As noted above, with stocks extremely extended, all participants needed was an excuse to “sell.” With a “risk-off” event materializing, the rotation from “risk” to “safety” was completed. The sharp push higher in the stock/bond ratio also suggested a correction was forthcoming.
If we are correct, the Fed will begin to taper their purchases and move to stabilize its balance sheet, which will leave the market “starved for liquidity.” If economic and earnings growth remains weak, such will lead to concerns over current valuations, making that 10-15% correction more likely.
While we certainly have no intention of “Fighting the Fed,” do not dismiss changes to the balance sheet given its close correlation to the rise in equity prices as discussed last week. (Note the decline in the balance sheet which foretold of this week’s sell-off)
“On Oct. 11, the central bank announced it would begin purchasing $60 billion of Treasury bills a month to keep control over short-term rates. The magnitude of the purchases resembles the quantitative easing program the Fed conducted during and after the financial crisis.”
“The increase in the Fed’s balance sheet has been in near lockstep with the stock market’s climb. The balance sheet has expanded 10% since October, while the S&P 500 shot up 12%, including notching its best fourth quarter since 2013.” – CNBC
Given the extreme extension of the markets currently, it is quite likely we will see some more corrective action over the next week.
In other words, it may not be the time to “buy the dip,” just yet.
There is currently much hope that the economy is about to emerge from its sluggish growth over the past couple of quarters to support lofty earnings expectations and, potentially, a rise in corporate profitability. As noted previously, the last time the S&P 500 was this deviated from a period of “flat” corporate profit growth was from 1995-1999.

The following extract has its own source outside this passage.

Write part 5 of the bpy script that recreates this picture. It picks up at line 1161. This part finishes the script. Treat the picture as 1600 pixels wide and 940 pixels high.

There are a few indicators which, by their very nature, should be signaling a surge in economic activity if there was indeed going to be one. Copper, energy prices, commodities in general, and the Baltic Dry index, should all be rising if economic activity is indeed beginning to recover.
Not surprisingly, as the “trade deal” was agreed to, we DID see a pickup in commodity prices, which was reflected in the stronger economic reports as of late. However, while the media is crowing that “reflation is on the horizon,” the commodity complex is suggesting that whatever bump there was from the “trade deal,” is now over.
If economic data doesn’t significantly improve, the risk to further corporate profit weakness is of concern. It also puts extremely optimistic projections for S&P earnings through 2020 and 2021 at risk. (Estimates for 2020 have already collapsed, and 2021 is lower than initial 2020 estimates.)
Pay attention to the amount of risk in your portfolio. It will matter more than you think and always at the worst possible time.
After previously reducing exposure “slightly” to equities, we did not make any further changes to portfolios over the last few days. Given we have shortened our duration in our bond holdings and raised cash levels to roughly 10% of the portfolio, we can afford at the moment to allow our existing long positions to ride the market higher.
This positioning paid off well on Friday, as portfolio drag was about 1/3rd of the market overall. Rate-sensitive holdings (bonds/reits) performed as rates fell, and defensive positions held their ground.
As we move into next week, the market is still going to be “betting on the Fed” until ultimately “beaten into submission,” so we will use rallies to rebalance equity risk as needed, but also add to our fixed income exposure.
With respect to bonds, make sure you are focusing on “credit quality,” rather than “chasing yield.” As shown in the chart below, and as discussed this past week, when the recession hits, you want to be in Treasuries, and literally nothing else.
While that is hard to believe, just remember its happened twice before.